Selasa, 31 Mei 2011

INVISIBLE CITIES IV -- Cities and Desire: DOROTHEA

Take the last part of Isidora and the Greek for god rather than an Egyptian goddess and you've got Dorothea: "Gift from God."  Interesting, the progression of cities and names so far and how their descriptions reflect not only themselves but each other.  As the last city, Isidora, a near-anagram of its predecessor, Diomira, dealt as much with desire as memory and yet was a "City and Memory," does Dorothea, as a "City of Desire" fit the progression?
  1. Compare our introduction to the city of Dorothea--the opening lines--to that of the first two cities.
  2. Similarly, is there a negative aftertaste here as previously?

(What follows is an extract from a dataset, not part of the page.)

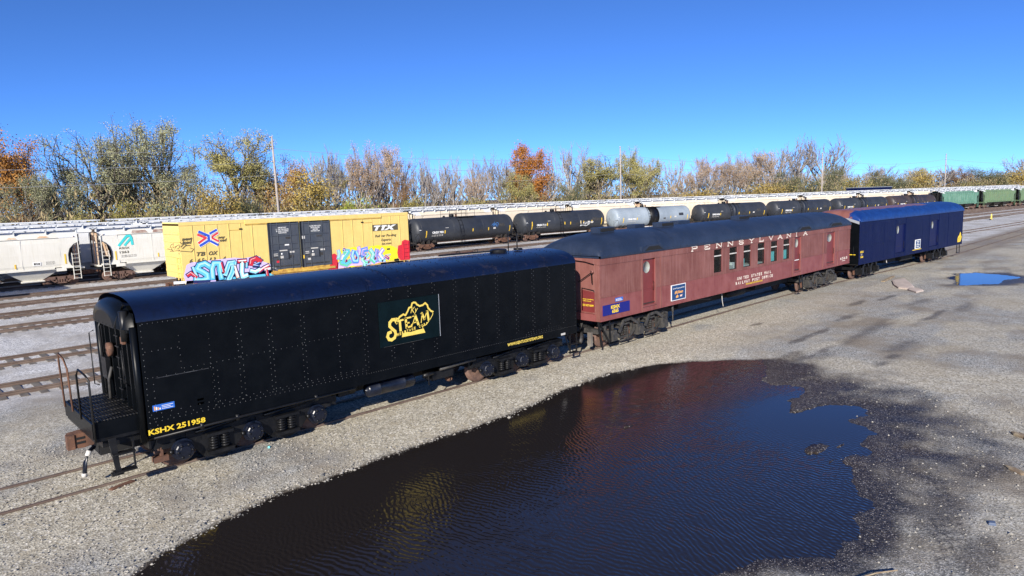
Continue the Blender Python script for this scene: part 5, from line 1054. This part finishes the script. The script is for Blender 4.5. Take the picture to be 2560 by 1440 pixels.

  3. Clearly Dorothea is a desirable city.  Is there a thematic issue of memory to go with it, as the Cities of Memory had both memory and desire, though the latter left untitled, and if so, how/where?
  4. Invisible Cities appears to deal with some big philosophy: cities, desire, memory, time, deity....  Another shows up here: paths.  These are similar issues, though in even smaller literary contexts, as those treated by Jorge Luis Borges.  What's the draw for the author?  What's the draw for the reader?  
  5. So the two ways of describing Dorothea: the one is to describe it physically--its architecture and its citizens and their activity; the second is what?  (Notice, by the way, that this second "way" begins much more like the first two cities.)  Apparently connected to the definition of this "way," what has happened to Dorothea in the years since the camel driver's initial visit in his "first youth"?
There is always room to comment on something that I don't mention in the questions.  Where poetry is concerned, any single mind--or mine at least--will always miss something.